Se a inflação não é um problema, o que realmente incomoda esses jovens são problemas sentidos por quase todos os brasileiros: a falta de segurança e as deficiências no planejamento público, expressas principalmente na falta de mobilidade urbana – tema principal dos protestos de rua em 2013. “A insegurança é tão perceptível que passa a ser algo natural, algo que está na minha cabeça a todo momento, e não deveria ser assim. Eu deveria poder sair à rua de boa, sem medo”, diz Marina. A mobilidade é outra grande questão. “O cidadão sai de casa e usa transporte público, precisa da saúde pública, da educação pública, e elas são ruins, então ele está todo dia sofrendo as consequências da falta de planejamento”, diz Passos Vicente.
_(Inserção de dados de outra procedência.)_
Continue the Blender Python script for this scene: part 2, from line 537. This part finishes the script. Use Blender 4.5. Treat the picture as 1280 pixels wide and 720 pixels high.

Soluções? “Eu acredito que o problema de saúde e educação não é falta de dinheiro, é falta de planejamento mesmo. É preciso mudar o sistema, melhorar a gestão, pois não adianta injetar dinheiro em algo que não funciona”, diz Orestes.

 

Carreira e oportunidades:

Sair da universidade e conseguir um bom emprego em uma empresa de primeira linha não é uma sequência automática. Ao contrário, as possibilidades de escolha são muitas. “Meu pai trabalha em banco, ele conseguiu um emprego e permaneceu a vida toda trabalhando para o mesmo empregador, mas eu não me vejo fazendo isso”, diz Marina. “Quero ficar cinco anos por aqui, depois mudar, ir trabalhar em outro país”, diz ela. Nem todos, porém, descartam uma carreira empresarial. “Eu me vejo trabalhando em empresa, quero trabalhar logo quando sair da faculdade, mas tenho medo de não conseguir”, diz Dallaverde. “Eu penso em seguir carreira acadêmica”, diz Mourad. “E eu quero trabalhar com políticas públicas e consultoria nessas áreas”, diz Passos Vicente. Já a vida profissional não promete ser fácil. “É uma competição absurda por bons cargos e salários”, diz Orestes. “Antes bastava falar inglês, hoje você tem de falar pelo menos dois idiomas para poder se candidatar”, diz Marina.

 

Estabilidade:

Mesmo com as dúvidas pertinentes a quem está começando a vida, os jovens contemporâneos do Plano Real têm uma certeza que faltou às gerações anteriores: a estabilidade veio para ficar. “Não penso que vá haver uma reviravolta, algo que mude tudo”, diz Mourad. “O crescimento da classe C aumentou a disputa por empregos, mas também ampliou a quantidade de consumidores, e isso cria mais oportunidades”, diz Orestes. “Isso não deve mudar tão já”, diz Passos Vicente.